Why You Need Trust First
We learned a lot about how developers behave from Evans Data Corporation’s Developer Marketing 2017 and 2018 surveys. Surprisingly, the surveys found developers preferred to hear from a brand they didn’t recognize through email or snail mail. However, from our developer interviews, we learned how they think and feel about brands, advertising, and marketing. One important thing we learned from developers like Sacha Barber, Mahsa Hassankashi, and Sonko is how brand awareness, recognition, and trust influence their willingness to click on links in advertising, even in a trusted developer-to-developer (D2D) community website or newsletter.
How to Build Trust with Advertising
It’s time to woo your customer. Just as in any relationship, building trust with your audience and your customer, is a gradual process. Begin by letting your customer get to know you. Create brand awareness, and eventually, brand recognition. Give your customers high-quality experiences they value, and stick to the following trust-building developer advertising practices.
Trust-Building Developer Advertising Practices
- Make Your Ads Useful. Offer something of value to developers. This is usually information. Then, make sure it delivers.
- Place in a Trusted Location. Place your ads in locations developers trust and where they expect to see information from vendor brands. This includes D2D communities and related newsletters, websites, and forums.
- Deliver On Your Promise. This seems obvious, but make sure developers get what you offered if they engage with your ad!
What Do Developers Find Useful?
- Use Technical Content. Use technical content to attract your customer. Content written by the developer in the field that is high-quality, technical, takes a technical stance or position, or reveals problems and solutions is very appealing to developers.
- Remove Friction. Whatever you are offering to developers, offer it without too many barriers, like multi-field infogates or off-putting requests for a phone number.
- Invite Them to Events. Make interacting with your company an event, whether your brand shows up in person or electronically. Information about conferences is among the links most likely to get clicked on in a D2D newsletter (84% are likely or very likely to click on a link about a conference, according to Evans Data). Sponsor a conference or host your own. Virtual events like webinars and contests are also wildly popular. According to Evans Data Corporation’s Developer Marketing 2017 survey results, 74% of developers reported that they were likely or very likely to click on links to contests in an email newsletter.
- Offer Training. This can be in-person or virtual. While truly a type of content marketing, tutorials are worth calling out as their own category. Evans Data 2017 survey results show that 87% of developers will share tutorials with their peers. (Talk about building brand awareness, not to mention trust!) And don’t be afraid to combine from the three categories of content, events, and training.

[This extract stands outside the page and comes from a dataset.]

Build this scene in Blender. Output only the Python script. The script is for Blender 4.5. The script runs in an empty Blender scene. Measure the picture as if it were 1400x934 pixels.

Trust-Busting Developer Advertising Maneuvers
- Requiring Phone Numbers. Asking for information like phone numbers when a developer is first learning about your product is ridiculous. Ask developer Julia Nash — she just thinks it’s sad. Others are more negative about it — They’ll not only leave without signing up, they also might avoid your brand for a while.
- Pay to Play. Sure, developers understand that if they need to really work with a product, they need to pay for it. But just to try it out? Don’t ask for a credit card number when they are just trying to determine whether the tool works for them.
- Not Delivering. Is the article you offered low on technical information? Could it be accurately described as “marketing fluff?” Then just don’t.
That’s a Wrap
Developers don’t mind advertising that keeps their needs in mind! Use advertising to build a trusting relationship gradually. As an advertiser, you have many valuable experiences you can share with a developer — particularly information that helps them do their jobs. These touchpoints with developers help your prospects get to know your brand, trust it, and eventually volunteer themselves as users and customers.